El comercio de los votos es una práctica ancestral, quizás desde los tiempos de quien los historiadores sitúan como el descubridor de la democracia, Clístenes, en la Atenas Clásica. Cualquier compensación por insignificante que sea ha valido para arrancar un sufragio más comprando voluntades que erosionan la soberanía popular, expresión fundamental de este sistema político.
Desde un simple bolígrafo o un cigarrillo habano hasta un compromiso para recalificar unos terrenitos aquí y allá o cualquier otra prebenda en caso de gobernar, han sido ofertadas a los electores para ganarse sus votos. La práctica no tiene fin y se extiende como variante, aunque esta resulte legítima, durante el propio mandato. Que se lo pregunten a los independentistas catalanes, los nacionalistas vascos o los espabilados diputados canarios que saben vender sus voluntades a los gobiernos más débiles. Estos las compran porque las necesitan, como se ha visto en España en estos últimos 40 años.
La evolución de esa actividad ni ética ni estética ha ido paralela a la ambición por alcanzar el poder, en tanto que supone fuerza y relevancia pública, y se traduce en pingües beneficios económicos a partir de una ocupación garantizada, vía directa, o mediante la creación de los sonrojantes chiringuitos, tan comunes en nuestro país.
En los pueblos, los partidos se movilizan hasta extremos insospechados para que sus conciudadanos vayan a votar y les voten a ellos, claro está, poniendo todo tipo de facilidades para que lo hagan. Nada que objetar a la caza del sufragio con recursos propios y legales en el juego democrático.
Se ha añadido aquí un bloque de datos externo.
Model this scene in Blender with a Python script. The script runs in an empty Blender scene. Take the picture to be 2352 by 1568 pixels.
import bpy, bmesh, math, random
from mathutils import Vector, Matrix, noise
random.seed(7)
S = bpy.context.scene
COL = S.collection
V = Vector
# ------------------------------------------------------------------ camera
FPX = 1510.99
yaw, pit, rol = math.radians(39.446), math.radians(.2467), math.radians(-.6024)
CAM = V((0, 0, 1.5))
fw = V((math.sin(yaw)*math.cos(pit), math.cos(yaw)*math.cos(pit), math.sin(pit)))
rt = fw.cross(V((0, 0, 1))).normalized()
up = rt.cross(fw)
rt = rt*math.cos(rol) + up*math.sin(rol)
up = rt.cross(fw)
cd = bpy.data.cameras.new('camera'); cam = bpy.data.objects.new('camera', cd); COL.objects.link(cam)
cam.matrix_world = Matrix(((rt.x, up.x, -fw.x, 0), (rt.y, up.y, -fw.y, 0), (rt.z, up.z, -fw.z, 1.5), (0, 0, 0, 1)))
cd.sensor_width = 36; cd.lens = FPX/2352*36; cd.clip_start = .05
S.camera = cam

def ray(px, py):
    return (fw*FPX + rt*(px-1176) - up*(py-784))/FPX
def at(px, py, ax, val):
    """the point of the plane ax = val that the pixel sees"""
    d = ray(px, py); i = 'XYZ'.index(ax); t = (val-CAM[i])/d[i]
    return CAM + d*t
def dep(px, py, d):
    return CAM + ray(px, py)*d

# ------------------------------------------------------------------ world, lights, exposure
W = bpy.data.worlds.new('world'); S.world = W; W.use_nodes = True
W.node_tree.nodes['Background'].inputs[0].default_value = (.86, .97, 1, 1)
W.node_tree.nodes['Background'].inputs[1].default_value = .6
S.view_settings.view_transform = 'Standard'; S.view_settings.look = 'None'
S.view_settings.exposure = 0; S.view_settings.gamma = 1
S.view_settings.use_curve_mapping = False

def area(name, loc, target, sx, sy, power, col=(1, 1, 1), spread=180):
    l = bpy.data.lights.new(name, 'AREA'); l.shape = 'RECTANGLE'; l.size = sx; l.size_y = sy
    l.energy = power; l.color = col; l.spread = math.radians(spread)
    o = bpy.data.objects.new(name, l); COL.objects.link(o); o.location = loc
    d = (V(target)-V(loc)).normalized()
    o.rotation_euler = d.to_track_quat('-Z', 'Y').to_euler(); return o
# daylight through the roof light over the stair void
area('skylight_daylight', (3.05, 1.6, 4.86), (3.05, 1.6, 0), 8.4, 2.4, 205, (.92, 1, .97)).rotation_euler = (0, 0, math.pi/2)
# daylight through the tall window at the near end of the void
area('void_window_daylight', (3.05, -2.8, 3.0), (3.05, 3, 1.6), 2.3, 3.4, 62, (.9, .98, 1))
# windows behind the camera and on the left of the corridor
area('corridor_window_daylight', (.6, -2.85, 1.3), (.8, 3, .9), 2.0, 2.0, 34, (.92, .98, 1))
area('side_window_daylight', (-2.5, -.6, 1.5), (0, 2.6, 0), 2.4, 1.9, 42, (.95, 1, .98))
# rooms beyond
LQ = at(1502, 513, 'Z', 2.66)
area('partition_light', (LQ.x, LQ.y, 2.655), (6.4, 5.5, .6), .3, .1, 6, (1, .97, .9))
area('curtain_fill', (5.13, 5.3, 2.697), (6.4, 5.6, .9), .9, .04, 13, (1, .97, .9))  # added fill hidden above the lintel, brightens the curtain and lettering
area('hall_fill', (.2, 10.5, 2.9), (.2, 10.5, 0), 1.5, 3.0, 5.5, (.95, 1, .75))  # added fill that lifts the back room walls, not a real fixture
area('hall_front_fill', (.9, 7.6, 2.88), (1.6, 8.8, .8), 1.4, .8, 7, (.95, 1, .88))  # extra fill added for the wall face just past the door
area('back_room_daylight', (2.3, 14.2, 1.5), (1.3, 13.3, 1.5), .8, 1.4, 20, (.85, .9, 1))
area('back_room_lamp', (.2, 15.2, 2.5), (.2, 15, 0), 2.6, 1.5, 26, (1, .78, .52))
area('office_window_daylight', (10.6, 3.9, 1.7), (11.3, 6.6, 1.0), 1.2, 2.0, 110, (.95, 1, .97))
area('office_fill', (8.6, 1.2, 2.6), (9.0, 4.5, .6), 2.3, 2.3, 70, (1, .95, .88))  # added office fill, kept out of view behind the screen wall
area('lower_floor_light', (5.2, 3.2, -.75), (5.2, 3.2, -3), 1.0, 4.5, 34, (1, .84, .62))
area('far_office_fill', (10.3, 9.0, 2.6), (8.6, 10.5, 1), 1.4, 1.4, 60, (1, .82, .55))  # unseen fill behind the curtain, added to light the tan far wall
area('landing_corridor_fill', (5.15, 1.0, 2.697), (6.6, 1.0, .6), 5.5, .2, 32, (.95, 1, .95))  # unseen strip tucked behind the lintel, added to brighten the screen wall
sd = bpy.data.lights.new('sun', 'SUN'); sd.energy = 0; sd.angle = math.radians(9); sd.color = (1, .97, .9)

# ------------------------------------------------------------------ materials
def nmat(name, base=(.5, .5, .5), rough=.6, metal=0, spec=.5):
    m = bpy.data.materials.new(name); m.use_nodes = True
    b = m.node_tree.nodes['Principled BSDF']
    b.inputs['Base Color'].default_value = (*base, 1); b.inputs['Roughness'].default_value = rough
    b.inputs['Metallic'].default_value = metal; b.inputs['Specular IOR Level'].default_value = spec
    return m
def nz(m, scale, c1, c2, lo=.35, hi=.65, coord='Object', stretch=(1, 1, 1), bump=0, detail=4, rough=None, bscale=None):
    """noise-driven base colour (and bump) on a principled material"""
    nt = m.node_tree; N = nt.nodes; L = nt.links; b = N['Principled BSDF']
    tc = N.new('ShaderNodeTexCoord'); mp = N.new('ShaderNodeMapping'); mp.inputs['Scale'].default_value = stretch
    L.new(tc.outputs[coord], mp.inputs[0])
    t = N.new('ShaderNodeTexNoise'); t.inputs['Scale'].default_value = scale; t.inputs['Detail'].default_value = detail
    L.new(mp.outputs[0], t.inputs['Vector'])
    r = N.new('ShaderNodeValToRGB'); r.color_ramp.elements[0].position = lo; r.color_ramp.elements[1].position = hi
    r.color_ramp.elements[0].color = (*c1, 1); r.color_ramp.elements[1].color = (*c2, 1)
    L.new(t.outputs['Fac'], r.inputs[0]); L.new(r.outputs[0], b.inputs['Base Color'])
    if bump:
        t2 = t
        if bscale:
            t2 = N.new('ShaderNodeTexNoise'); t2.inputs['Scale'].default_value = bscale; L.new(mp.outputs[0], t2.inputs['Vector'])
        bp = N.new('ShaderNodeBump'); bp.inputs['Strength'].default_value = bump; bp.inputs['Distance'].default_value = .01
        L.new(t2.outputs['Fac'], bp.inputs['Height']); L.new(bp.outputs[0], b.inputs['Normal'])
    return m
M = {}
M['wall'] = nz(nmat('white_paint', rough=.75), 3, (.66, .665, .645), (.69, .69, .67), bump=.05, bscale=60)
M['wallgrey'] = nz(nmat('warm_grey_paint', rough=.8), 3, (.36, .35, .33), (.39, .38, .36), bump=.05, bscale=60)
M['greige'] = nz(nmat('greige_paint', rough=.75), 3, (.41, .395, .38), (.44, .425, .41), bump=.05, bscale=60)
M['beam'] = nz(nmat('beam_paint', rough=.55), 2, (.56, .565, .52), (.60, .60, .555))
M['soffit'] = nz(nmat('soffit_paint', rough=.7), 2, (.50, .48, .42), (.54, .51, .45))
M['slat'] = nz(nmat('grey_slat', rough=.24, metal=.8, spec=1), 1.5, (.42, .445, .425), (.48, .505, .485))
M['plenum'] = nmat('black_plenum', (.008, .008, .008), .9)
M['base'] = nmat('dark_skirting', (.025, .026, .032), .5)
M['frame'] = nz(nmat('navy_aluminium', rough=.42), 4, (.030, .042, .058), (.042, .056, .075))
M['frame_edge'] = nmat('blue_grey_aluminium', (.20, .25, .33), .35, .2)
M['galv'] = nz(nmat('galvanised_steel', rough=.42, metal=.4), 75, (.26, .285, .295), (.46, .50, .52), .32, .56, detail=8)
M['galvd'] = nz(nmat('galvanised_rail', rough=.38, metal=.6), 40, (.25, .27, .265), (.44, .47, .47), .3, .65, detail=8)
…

El colmo de esta corrupción, no obstante, aparece en el pago descarado, frontal, por un voto, como se ha descubierto estos días en Melilla y Mojácar. Aprovechando las urgencias de inmigrantes latinoamericanos o de países del este, algunos políticos de baja calaña han llegado a ofrecer y pagar 100 o 200 euros a cambio del sufragio para ganar las elecciones en su territorio. Una doble vergüenza por vulnerar el sistema y hacerlo a costa de los más débiles.